Because of the relativity principle, the laws of motion satisfied by bodies take exactly the same form in any frame of reference moving uniformly through absolute space as they do in absolute space itself. Although Newton did not like to admit it, this fact makes it impossible to say whether any such frame, which is called an inertial frame of reference , is at rest in absolute space or moves through it with some uniform velocity. Bodies with no forces acting on them move in a straight line with uniform speed in any inertial frame of reference (hence the name). It is impossible to say that you are at rest in absolute space, only that you are at rest in some inertial frame of reference. For historical reasons I use ‘absolute space’ in the text, but strictly I should be using ‘any inertial frame of reference’.

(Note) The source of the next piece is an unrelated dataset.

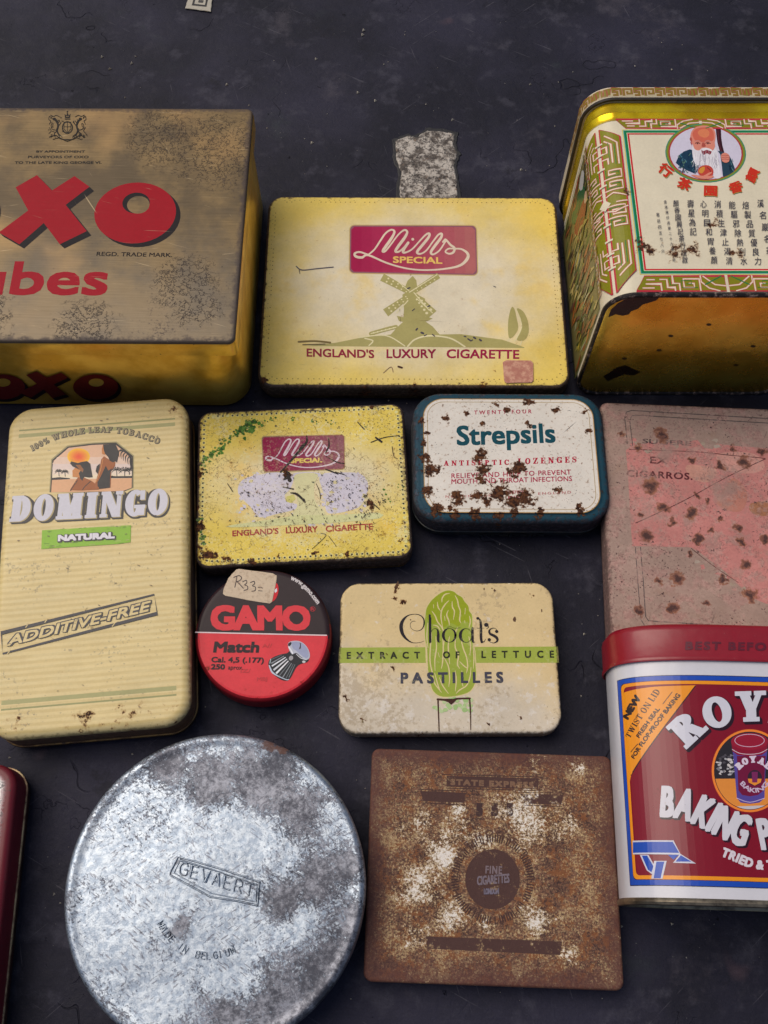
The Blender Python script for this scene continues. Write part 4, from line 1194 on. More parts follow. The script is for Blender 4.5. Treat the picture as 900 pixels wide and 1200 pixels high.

Figure 12.Unlike Figures 9 and 10 (and the later Figure 14), the lines followed by the spaghetti strands in this figure (and also Figure 13) show the tracks of the three individual particles in space. This is why there are three strands and not a single curve. It will help you a lot if you can get used to thinking about these two different ways of representing one and the same state of affairs. Here we see individual particles moving in absolute space. In Figures 9, 10 and 14 we ‘see’ (in our mind’s eye) the ‘world’ or ‘universe’ formed by the three particles moving in Platonia.